Data >>
▬▬▬▬▬▬▬▬▬▬
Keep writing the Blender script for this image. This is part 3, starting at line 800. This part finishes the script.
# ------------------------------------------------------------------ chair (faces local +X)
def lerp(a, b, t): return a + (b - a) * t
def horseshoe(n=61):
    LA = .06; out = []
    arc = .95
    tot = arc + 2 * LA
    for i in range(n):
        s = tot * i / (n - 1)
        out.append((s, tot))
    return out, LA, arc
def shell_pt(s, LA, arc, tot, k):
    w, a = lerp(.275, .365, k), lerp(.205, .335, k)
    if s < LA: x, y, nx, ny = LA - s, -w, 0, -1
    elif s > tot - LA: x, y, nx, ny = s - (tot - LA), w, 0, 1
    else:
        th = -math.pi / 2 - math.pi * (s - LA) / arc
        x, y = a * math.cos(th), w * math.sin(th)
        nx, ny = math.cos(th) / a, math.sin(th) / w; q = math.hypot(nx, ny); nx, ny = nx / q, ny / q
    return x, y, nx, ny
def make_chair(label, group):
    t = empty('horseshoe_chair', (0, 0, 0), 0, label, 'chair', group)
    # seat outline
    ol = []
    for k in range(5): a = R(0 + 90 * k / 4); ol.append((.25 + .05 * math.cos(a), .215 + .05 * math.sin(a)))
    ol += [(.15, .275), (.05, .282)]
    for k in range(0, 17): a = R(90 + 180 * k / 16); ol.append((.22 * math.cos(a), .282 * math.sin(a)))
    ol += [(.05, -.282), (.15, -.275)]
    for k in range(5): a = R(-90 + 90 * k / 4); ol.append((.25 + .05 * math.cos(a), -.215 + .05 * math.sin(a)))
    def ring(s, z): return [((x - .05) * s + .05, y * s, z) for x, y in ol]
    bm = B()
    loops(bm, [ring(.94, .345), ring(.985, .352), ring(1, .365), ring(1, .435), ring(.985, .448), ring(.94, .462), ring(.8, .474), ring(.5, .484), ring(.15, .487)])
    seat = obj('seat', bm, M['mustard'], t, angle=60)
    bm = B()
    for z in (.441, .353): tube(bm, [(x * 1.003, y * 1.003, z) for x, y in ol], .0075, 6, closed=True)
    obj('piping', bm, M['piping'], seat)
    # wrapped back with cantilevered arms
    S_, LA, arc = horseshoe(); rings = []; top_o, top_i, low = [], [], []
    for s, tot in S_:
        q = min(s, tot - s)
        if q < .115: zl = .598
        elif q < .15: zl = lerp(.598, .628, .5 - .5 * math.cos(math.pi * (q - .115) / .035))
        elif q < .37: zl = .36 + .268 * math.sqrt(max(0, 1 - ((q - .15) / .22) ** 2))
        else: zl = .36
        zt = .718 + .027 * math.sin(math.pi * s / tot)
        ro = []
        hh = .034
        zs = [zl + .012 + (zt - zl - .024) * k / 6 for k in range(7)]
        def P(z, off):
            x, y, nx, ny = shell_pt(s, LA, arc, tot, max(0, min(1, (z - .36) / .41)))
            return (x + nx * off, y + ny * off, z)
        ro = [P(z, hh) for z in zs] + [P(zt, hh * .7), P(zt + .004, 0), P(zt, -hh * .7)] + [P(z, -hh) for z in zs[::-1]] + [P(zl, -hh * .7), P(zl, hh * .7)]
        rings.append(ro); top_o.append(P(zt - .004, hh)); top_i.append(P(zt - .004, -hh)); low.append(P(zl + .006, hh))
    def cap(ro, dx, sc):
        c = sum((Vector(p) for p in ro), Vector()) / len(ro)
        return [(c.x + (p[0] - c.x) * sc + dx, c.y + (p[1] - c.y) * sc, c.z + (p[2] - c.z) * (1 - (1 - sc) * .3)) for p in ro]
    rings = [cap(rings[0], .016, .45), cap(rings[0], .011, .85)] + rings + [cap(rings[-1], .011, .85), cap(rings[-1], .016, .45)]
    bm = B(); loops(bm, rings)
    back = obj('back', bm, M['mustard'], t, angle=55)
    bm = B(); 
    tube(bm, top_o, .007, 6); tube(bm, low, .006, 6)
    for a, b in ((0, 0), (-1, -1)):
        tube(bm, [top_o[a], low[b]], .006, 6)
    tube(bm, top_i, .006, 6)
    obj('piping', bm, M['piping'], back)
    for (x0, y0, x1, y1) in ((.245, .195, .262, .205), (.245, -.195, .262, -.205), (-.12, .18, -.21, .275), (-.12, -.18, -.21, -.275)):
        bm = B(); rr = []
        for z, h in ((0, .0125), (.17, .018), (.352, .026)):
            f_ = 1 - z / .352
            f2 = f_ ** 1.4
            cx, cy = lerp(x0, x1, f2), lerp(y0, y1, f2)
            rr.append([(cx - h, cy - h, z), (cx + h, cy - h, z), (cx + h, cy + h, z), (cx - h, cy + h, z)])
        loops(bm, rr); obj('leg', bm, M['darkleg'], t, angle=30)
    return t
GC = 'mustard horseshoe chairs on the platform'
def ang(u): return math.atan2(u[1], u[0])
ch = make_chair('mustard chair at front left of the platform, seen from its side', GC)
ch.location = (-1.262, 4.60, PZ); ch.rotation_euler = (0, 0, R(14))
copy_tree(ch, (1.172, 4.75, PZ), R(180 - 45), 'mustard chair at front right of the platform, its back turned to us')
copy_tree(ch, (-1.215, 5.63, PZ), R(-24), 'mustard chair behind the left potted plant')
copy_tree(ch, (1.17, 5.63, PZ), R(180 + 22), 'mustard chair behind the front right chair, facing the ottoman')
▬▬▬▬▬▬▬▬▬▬
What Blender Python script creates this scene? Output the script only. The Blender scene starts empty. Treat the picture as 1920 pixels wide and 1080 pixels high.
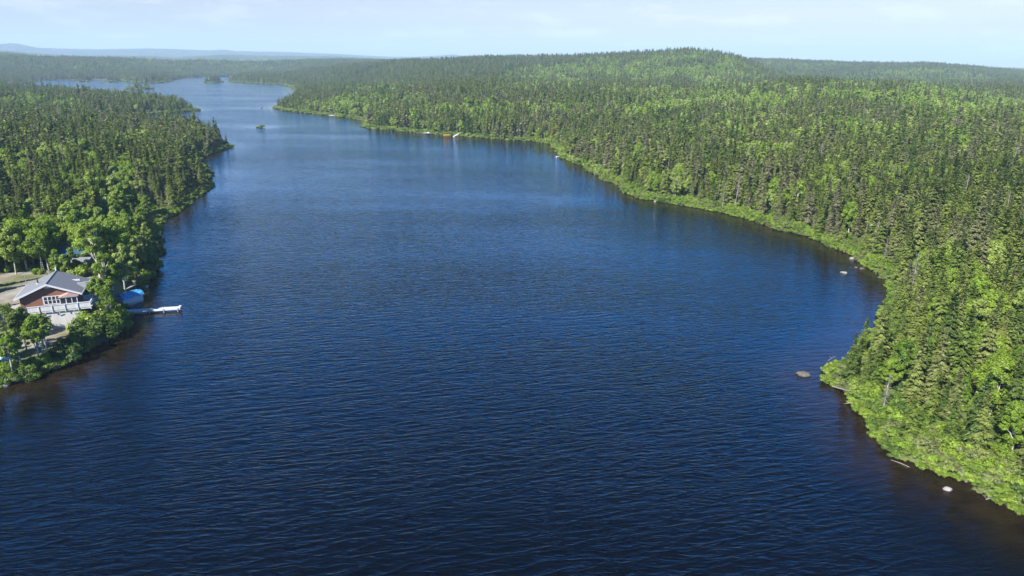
▬▬▬▬▬▬▬▬▬▬
Given exercise >>
Using the listing, copy every line where the word "this" shows up.

Output of the task >>
Keep writing the Blender script for this image. This is part 3, starting at line 800. This part finishes the script.
What Blender Python script creates this scene? Output the script only. The Blender scene starts empty. Treat the picture as 1920 pixels wide and 1080 pixels high.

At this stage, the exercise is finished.